# Given request
Copy the data that follows exactly. Include no pictures.

# Source excerpt
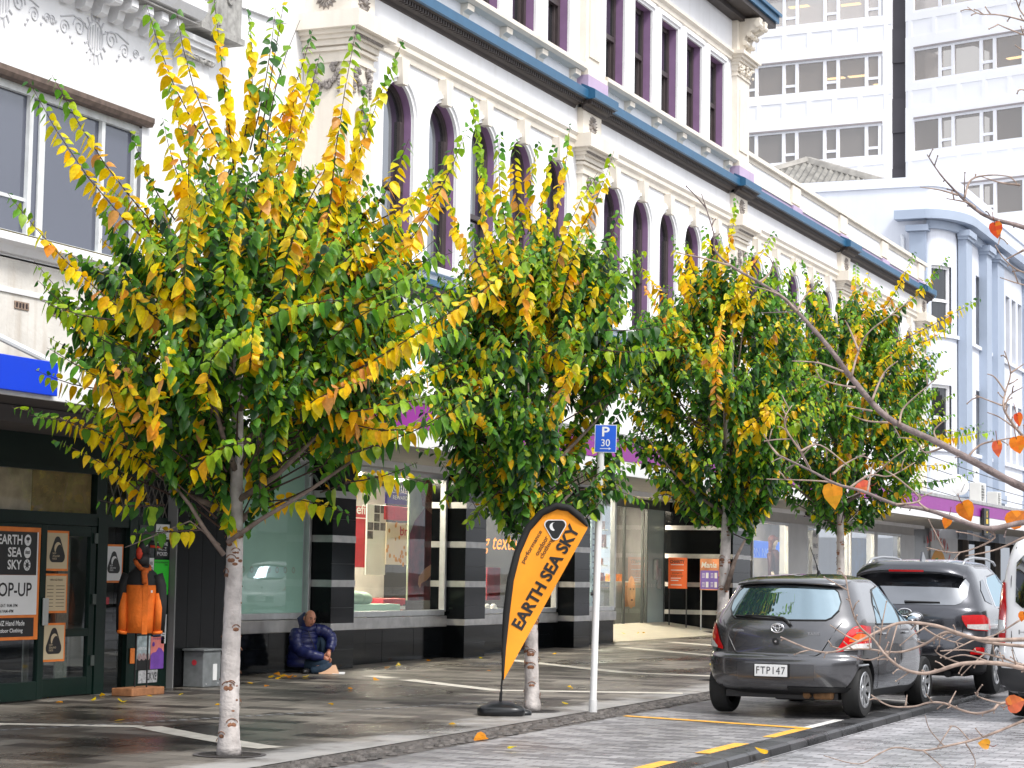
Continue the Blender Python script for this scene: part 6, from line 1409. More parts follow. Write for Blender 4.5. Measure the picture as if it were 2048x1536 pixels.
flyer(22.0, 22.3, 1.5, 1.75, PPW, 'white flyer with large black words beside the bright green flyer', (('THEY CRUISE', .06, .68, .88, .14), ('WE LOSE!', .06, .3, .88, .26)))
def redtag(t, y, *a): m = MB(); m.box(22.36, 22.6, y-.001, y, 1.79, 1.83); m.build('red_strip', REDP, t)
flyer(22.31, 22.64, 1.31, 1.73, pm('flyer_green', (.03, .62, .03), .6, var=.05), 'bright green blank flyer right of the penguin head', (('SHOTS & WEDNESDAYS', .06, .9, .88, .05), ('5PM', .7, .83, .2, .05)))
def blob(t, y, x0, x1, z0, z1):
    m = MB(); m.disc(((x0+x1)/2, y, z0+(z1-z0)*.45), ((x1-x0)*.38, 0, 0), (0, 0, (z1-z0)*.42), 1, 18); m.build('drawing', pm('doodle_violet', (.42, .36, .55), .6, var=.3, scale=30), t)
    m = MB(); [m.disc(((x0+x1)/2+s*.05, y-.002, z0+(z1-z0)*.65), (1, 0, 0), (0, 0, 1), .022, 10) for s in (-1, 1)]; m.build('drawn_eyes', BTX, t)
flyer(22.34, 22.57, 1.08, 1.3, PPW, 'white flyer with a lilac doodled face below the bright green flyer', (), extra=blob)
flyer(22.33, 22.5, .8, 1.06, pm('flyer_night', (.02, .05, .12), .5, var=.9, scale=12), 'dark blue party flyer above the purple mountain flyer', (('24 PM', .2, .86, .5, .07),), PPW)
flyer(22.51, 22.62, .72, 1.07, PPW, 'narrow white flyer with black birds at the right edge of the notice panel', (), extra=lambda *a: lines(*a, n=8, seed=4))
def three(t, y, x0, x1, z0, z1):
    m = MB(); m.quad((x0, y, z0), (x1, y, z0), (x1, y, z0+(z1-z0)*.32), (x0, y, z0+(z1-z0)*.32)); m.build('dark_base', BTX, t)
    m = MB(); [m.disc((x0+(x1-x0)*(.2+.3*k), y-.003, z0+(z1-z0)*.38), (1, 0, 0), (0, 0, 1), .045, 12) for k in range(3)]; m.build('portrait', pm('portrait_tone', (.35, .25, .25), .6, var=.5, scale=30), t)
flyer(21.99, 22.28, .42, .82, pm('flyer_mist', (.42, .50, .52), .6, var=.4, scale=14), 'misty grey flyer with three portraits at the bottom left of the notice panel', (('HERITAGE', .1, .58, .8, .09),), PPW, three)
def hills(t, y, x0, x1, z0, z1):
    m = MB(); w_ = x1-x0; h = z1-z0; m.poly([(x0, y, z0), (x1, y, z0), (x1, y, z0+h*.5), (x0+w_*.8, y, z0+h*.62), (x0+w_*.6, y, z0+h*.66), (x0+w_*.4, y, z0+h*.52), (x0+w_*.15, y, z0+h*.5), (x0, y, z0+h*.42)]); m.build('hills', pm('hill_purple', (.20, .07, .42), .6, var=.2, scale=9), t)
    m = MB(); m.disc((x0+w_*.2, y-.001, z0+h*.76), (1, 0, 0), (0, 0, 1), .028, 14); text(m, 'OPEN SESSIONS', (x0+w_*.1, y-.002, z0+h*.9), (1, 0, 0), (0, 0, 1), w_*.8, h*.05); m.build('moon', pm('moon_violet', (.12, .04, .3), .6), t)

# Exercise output
Continue the Blender Python script for this scene: part 6, from line 1409. More parts follow. Write for Blender 4.5. Measure the picture as if it were 2048x1536 pixels.
flyer(22.0, 22.3, 1.5, 1.75, PPW, 'white flyer with large black words beside the bright green flyer', (('THEY CRUISE', .06, .68, .88, .14), ('WE LOSE!', .06, .3, .88, .26)))
def redtag(t, y, *a): m = MB(); m.box(22.36, 22.6, y-.001, y, 1.79, 1.83); m.build('red_strip', REDP, t)
flyer(22.31, 22.64, 1.31, 1.73, pm('flyer_green', (.03, .62, .03), .6, var=.05), 'bright green blank flyer right of the penguin head', (('SHOTS & WEDNESDAYS', .06, .9, .88, .05), ('5PM', .7, .83, .2, .05)))
def blob(t, y, x0, x1, z0, z1):
    m = MB(); m.disc(((x0+x1)/2, y, z0+(z1-z0)*.45), ((x1-x0)*.38, 0, 0), (0, 0, (z1-z0)*.42), 1, 18); m.build('drawing', pm('doodle_violet', (.42, .36, .55), .6, var=.3, scale=30), t)
    m = MB(); [m.disc(((x0+x1)/2+s*.05, y-.002, z0+(z1-z0)*.65), (1, 0, 0), (0, 0, 1), .022, 10) for s in (-1, 1)]; m.build('drawn_eyes', BTX, t)
flyer(22.34, 22.57, 1.08, 1.3, PPW, 'white flyer with a lilac doodled face below the bright green flyer', (), extra=blob)
flyer(22.33, 22.5, .8, 1.06, pm('flyer_night', (.02, .05, .12), .5, var=.9, scale=12), 'dark blue party flyer above the purple mountain flyer', (('24 PM', .2, .86, .5, .07),), PPW)
flyer(22.51, 22.62, .72, 1.07, PPW, 'narrow white flyer with black birds at the right edge of the notice panel', (), extra=lambda *a: lines(*a, n=8, seed=4))
def three(t, y, x0, x1, z0, z1):
    m = MB(); m.quad((x0, y, z0), (x1, y, z0), (x1, y, z0+(z1-z0)*.32), (x0, y, z0+(z1-z0)*.32)); m.build('dark_base', BTX, t)
    m = MB(); [m.disc((x0+(x1-x0)*(.2+.3*k), y-.003, z0+(z1-z0)*.38), (1, 0, 0), (0, 0, 1), .045, 12) for k in range(3)]; m.build('portrait', pm('portrait_tone', (.35, .25, .25), .6, var=.5, scale=30), t)
flyer(21.99, 22.28, .42, .82, pm('flyer_mist', (.42, .50, .52), .6, var=.4, scale=14), 'misty grey flyer with three portraits at the bottom left of the notice panel', (('HERITAGE', .1, .58, .8, .09),), PPW, three)
def hills(t, y, x0, x1, z0, z1):
    m = MB(); w_ = x1-x0; h = z1-z0; m.poly([(x0, y, z0), (x1, y, z0), (x1, y, z0+h*.5), (x0+w_*.8, y, z0+h*.62), (x0+w_*.6, y, z0+h*.66), (x0+w_*.4, y, z0+h*.52), (x0+w_*.15, y, z0+h*.5), (x0, y, z0+h*.42)]); m.build('hills', pm('hill_purple', (.20, .07, .42), .6, var=.2, scale=9), t)
    m = MB(); m.disc((x0+w_*.2, y-.001, z0+h*.76), (1, 0, 0), (0, 0, 1), .028, 14); text(m, 'OPEN SESSIONS', (x0+w_*.1, y-.002, z0+h*.9), (1, 0, 0), (0, 0, 1), w_*.8, h*.05); m.build('moon', pm('moon_violet', (.12, .04, .3), .6), t)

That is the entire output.